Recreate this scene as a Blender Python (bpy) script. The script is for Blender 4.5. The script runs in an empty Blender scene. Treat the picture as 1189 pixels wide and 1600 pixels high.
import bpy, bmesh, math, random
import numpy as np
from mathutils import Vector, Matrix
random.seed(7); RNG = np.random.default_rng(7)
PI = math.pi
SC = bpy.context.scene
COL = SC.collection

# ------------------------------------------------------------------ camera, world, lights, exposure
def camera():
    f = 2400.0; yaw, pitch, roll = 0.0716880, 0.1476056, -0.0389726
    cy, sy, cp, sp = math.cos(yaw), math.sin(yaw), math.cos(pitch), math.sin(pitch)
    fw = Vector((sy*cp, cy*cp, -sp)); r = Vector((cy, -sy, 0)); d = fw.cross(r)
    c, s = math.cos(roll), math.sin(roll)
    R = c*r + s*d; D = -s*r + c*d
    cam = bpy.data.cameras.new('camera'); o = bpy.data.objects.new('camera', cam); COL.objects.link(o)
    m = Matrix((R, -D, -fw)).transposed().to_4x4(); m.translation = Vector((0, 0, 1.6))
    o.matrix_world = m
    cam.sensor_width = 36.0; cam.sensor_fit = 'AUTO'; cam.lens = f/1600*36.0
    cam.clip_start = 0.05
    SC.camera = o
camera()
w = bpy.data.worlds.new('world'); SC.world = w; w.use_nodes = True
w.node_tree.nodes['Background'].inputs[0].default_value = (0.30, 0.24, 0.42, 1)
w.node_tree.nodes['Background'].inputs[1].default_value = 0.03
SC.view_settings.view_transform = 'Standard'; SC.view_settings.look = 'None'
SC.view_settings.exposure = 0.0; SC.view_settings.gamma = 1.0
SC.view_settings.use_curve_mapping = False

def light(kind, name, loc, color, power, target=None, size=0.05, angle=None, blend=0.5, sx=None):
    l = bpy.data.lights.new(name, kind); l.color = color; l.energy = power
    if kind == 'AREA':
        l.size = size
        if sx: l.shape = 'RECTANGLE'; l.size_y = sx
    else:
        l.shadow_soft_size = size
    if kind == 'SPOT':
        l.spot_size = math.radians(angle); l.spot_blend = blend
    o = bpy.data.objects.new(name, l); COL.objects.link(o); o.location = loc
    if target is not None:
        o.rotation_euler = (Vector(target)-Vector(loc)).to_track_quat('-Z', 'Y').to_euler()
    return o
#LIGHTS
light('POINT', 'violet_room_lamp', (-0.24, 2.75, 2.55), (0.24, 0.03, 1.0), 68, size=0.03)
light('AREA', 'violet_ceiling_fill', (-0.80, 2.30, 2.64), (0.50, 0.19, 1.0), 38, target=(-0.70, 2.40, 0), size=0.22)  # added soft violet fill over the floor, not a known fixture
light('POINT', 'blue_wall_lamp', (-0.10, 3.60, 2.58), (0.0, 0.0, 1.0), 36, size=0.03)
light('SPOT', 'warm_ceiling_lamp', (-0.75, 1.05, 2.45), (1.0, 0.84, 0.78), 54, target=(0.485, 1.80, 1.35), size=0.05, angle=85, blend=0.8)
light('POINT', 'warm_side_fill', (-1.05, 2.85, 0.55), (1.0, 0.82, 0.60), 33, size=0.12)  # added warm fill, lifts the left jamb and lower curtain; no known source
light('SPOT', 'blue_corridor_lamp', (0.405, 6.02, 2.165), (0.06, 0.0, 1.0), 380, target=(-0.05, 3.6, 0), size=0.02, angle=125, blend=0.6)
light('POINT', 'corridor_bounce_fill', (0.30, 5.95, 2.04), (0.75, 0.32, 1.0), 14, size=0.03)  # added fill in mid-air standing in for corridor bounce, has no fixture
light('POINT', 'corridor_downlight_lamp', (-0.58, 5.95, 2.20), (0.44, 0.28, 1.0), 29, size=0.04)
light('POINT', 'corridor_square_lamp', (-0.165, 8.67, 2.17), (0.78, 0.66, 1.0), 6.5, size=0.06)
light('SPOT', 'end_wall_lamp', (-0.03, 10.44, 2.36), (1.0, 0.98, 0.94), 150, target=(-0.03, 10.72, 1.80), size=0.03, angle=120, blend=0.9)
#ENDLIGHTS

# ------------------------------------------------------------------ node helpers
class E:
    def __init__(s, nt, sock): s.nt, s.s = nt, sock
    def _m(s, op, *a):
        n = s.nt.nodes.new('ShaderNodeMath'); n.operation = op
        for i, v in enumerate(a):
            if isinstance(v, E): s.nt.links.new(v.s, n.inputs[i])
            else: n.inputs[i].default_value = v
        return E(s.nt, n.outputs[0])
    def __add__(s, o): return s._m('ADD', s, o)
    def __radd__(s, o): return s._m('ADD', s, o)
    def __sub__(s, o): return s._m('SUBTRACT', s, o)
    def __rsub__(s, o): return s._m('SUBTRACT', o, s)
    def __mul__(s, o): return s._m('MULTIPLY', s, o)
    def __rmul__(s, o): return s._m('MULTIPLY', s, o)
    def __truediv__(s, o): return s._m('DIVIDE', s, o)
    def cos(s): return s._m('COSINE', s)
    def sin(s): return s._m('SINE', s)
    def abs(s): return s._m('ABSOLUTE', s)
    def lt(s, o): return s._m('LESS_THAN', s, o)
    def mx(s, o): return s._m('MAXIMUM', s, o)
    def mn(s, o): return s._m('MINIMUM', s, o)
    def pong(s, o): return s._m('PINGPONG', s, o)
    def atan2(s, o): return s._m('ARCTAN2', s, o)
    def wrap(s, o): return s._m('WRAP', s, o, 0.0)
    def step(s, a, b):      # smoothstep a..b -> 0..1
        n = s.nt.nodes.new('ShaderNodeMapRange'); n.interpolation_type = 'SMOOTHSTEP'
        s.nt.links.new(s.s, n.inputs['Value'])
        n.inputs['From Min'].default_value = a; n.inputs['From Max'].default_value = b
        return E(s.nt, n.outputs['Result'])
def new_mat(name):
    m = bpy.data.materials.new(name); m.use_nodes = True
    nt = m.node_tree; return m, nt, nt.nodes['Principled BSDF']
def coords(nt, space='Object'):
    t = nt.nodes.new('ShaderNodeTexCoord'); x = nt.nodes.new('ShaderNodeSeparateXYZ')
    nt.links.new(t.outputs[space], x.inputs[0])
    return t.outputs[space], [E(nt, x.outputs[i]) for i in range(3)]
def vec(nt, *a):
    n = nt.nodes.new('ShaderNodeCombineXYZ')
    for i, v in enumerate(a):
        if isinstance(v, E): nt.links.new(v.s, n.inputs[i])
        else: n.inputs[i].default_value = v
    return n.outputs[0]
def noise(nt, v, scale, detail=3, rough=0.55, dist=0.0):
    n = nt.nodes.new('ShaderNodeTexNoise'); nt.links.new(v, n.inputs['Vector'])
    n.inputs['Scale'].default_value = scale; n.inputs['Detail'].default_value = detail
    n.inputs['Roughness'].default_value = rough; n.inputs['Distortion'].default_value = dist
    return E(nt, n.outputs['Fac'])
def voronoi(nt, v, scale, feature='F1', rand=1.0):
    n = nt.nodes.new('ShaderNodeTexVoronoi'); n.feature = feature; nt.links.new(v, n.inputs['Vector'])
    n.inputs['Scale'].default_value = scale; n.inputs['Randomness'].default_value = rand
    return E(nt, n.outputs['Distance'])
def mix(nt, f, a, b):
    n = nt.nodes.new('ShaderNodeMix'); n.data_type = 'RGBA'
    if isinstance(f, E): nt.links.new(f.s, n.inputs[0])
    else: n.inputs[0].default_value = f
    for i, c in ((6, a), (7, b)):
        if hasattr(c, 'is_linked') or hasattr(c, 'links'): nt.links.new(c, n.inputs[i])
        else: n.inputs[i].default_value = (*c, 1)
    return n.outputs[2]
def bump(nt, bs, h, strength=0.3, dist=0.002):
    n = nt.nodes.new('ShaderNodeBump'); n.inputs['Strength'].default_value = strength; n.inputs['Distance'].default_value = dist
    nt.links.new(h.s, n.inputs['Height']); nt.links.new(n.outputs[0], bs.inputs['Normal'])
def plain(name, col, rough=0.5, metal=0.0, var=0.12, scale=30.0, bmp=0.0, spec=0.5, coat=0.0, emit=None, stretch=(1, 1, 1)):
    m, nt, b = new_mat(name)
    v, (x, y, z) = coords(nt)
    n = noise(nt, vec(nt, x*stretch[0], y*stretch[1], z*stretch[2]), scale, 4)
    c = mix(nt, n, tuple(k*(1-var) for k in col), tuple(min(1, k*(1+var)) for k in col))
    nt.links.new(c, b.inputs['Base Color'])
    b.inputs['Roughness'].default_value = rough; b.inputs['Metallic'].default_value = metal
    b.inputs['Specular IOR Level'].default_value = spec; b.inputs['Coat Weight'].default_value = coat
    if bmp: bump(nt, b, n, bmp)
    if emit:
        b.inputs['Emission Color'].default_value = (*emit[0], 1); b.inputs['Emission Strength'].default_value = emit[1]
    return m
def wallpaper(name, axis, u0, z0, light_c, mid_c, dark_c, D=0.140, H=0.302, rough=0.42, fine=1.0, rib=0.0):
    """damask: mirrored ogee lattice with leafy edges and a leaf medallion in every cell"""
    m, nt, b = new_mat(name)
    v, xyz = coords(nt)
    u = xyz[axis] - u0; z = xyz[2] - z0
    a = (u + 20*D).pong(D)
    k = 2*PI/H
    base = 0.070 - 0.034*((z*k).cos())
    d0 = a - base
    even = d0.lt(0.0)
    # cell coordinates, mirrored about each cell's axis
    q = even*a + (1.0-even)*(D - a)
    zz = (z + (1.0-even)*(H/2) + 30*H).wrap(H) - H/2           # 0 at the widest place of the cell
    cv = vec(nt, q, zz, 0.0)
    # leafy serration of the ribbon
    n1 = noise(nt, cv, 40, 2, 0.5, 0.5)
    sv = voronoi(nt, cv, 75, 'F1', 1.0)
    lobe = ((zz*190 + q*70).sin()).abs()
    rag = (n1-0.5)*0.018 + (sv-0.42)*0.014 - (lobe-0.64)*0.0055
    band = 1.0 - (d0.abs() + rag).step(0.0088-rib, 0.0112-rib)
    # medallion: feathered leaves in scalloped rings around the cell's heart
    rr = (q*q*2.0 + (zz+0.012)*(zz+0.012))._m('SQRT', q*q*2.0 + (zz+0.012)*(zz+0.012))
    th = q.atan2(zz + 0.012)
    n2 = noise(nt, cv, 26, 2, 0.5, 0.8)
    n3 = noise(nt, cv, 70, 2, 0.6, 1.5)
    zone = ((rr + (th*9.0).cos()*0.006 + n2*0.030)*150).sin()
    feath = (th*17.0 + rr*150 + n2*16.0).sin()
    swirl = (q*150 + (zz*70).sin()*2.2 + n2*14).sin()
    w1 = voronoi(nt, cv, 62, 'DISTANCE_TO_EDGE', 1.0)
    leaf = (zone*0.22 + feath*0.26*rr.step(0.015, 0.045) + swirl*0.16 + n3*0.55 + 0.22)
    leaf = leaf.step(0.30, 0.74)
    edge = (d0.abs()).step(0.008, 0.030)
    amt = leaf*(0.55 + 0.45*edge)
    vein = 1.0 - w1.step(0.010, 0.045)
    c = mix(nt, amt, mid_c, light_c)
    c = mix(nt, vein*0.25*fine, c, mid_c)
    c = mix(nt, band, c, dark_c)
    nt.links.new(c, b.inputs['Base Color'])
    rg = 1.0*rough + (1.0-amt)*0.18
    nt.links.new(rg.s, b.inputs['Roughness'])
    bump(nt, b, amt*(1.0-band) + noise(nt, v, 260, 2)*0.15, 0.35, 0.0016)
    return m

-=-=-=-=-

Find each line holding "scene". Copy it out.

Recreate this scene as a Blender Python (bpy) script. The script is for Blender 4.5. The script runs in an empty Blender scene. Treat the picture as 1189 pixels wide and 1600 pixels high.
SC = bpy.context.scene